Alright…This is ask the video store clerk, not the video store exec.
A lot of decisions are made at the corporate level, and must be followed (under threat of fines) even if they do not make sense in the specific situation.
So here we go…let’s hope I don’t make too many mispellings.
Sublight I’d imagine that the face-out low-wall set up allows for easier browsing when you don’t know what you want, and easier communication between groups of people all looking for a movie. In any case, the individual stores have no control over the style of shelveing.
divemaster At the end of the month, the computer spits out a big sheet of paper listing what movies were rented the least over the past month. Those movies are thrown out (actually, sold as pre-viewed) to make room for new items. The company I worked at was strongly commited to getting their stock to be at least fifty-percent DVD, so don’t expect it to stop any time soon.
Neidhart Why does any company raise their prices? To make money. Prices are not set by the individual stores.
Rental places do pay more for their videos, not because they are “priced to rent”, but because they receive the videos before the official video release date. The large chains typically make deals with distributers so that they do not have to field these large fees up front, and instead have a profit-sharing setup. This is one of the things that makes it harder for independent video rental places to compete.

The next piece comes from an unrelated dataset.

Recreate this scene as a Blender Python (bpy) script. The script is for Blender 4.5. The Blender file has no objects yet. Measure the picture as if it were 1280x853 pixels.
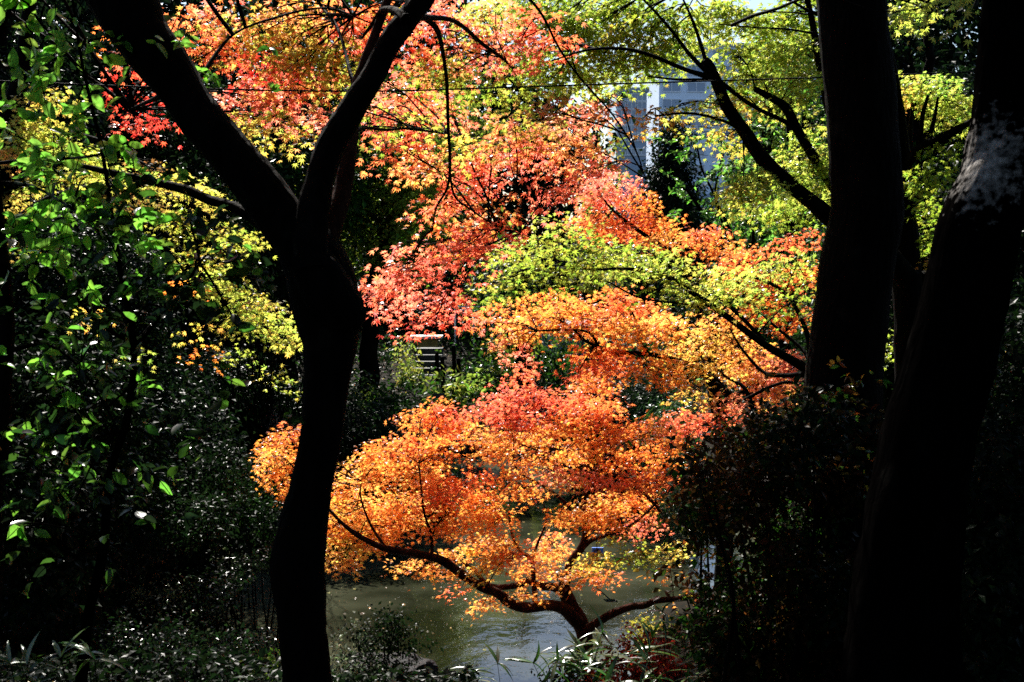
import bpy, math, random
import numpy as np
from mathutils import Vector, noise as mnoise

RNG = np.random.default_rng(7)
random.seed(7)
R = math.radians
SC = bpy.context.scene
COL = SC.collection

# ------------------------------------------------------------------ camera, world, sun, exposure
FPX = 1500.0
PITCH = math.atan((426.5 - 300) / FPX)
cam_d = bpy.data.cameras.new('camera')
cam = bpy.data.objects.new('camera', cam_d)
COL.objects.link(cam)
cam.location = (0, 0, 0)
cam.rotation_euler = (math.pi / 2 - PITCH, 0, 0)
cam_d.sensor_width = 36.0
cam_d.lens = FPX / 1280 * 36.0
cam_d.clip_start = 0.05
cam_d.clip_end = 3000
cam_d.dof.use_dof = True
cam_d.dof.focus_distance = 10.5
cam_d.dof.aperture_fstop = 7.1
SC.camera = cam

SUN_EL, SUN_AZ = 44.0, -15.0            # azimuth measured from +Y, negative = to the left
sd = Vector((math.sin(R(SUN_AZ)) * math.cos(R(SUN_EL)), math.cos(R(SUN_AZ)) * math.cos(R(SUN_EL)), math.sin(R(SUN_EL))))
SUN = np.array(sd)
W = bpy.data.worlds.new('World'); SC.world = W; W.use_nodes = True
nt = W.node_tree; bg = nt.nodes['Background']
sky = nt.nodes.new('ShaderNodeTexSky'); sky.sky_type = 'NISHITA'; sky.sun_disc = False
sky.sun_elevation = R(SUN_EL); sky.sun_rotation = R(SUN_AZ)
sky.air_density = 1.0; sky.dust_density = 0.6; sky.ozone_density = 1.5
nt.links.new(sky.outputs[0], bg.inputs[0]); bg.inputs[1].default_value = 0.052
sl = bpy.data.lights.new('sun', 'SUN'); sl.energy = 5.0; sl.angle = R(0.55); sl.color = (1.0, 0.95, 0.87)
so = bpy.data.objects.new('sun', sl); COL.objects.link(so)
so.rotation_euler = sd.to_track_quat('Z', 'Y').to_euler(); so.location = (0, 0, 30)
SC.view_settings.view_transform = 'Standard'; SC.view_settings.look = 'None'
SC.view_settings.exposure = 1.6; SC.view_settings.gamma = 1.0
SC.cycles.max_bounces = 10; SC.cycles.diffuse_bounces = 5; SC.cycles.glossy_bounces = 2
SC.cycles.transmission_bounces = 8; SC.cycles.transparent_max_bounces = 4
SC.cycles.use_denoising = False
SC.cycles.sample_clamp_indirect = 8.0


def at(px, py, Y):
    """a point of the place seen towards (px, py) of the 1280x853 photograph, Y metres ahead"""
    a = (px - 640) / FPX; b = (426.5 - py) / FPX
    d = np.array([a, math.cos(PITCH) + b * math.sin(PITCH), -math.sin(PITCH) + b * math.cos(PITCH)])
    return d * (Y / d[1])


def vnoise(p, s=1.0, seed=0.0):
    return mnoise.noise(Vector((p[0] * s + seed, p[1] * s - seed, p[2] * s + seed * .7)))


# ------------------------------------------------------------------ materials
def new_mat(name):
    m = bpy.data.materials.new(name); m.use_nodes = True
    return m, m.node_tree.nodes, m.node_tree.links, m.node_tree.nodes['Principled BSDF']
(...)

hsapians All stickers are corporate policy. For example, the price stickers on the pre-viewed videos must be placed in a specific corner, even if that placement covers up the title.
As for stock, I think that indvidual store make the decisions, but they base them on corporate formulas. There are lots and lots of printouts and records that give the store a good idea of what will fly in a given neightborhood.
effac3d Blame the uncultured cretins in your neighborhood. Decisions about what to carry are based on what rents. In your town, obscure foreign films arn’t what rents. These stores are businesses. Why would they fill their shelves with an unprofitable product?
In my experience, I find the selection is usually not all that bad. The place I worked carried my favorite obscure foreign film (I am Cuba). Of course you will never get the same selection as you would at a university library, for example, but that is why public support of the arts is still needed.
As for censorship, it isn’t what most people think. They don’t go around cutting out wide swaths of movie. Instead, they do not carry unrated or NC-17 rated films. If you create a film that is unrated or rated NC-17, you must find a way to get it rated at least an R if you want it carried. Yeah, it’s stifling, but making a movie is a commerical venture (unless you’ve got lots of money you don’t mind burning) so everything that has to do with supply and demand is going to be stifling. Time for more public support of the arts, I say.
lainaf I only worked there part time for a few months, but I never had somebody’s VCR ruined by a faulty tape. They do try to find a balance between pulling bad tapes out of circulation and yet accounting for the fact that customers will sometimes say a perfectly good tape is bad. Blockbuster will give refunds on almost anything, but I really can’t see them ever paying for a VCR because it could never really be conclusively proven that it was their tape that did it, not your VCR. It would open the door for a lot of scamming. And believe me, there are droves of scammers just waiting for new scams to pull on video stores.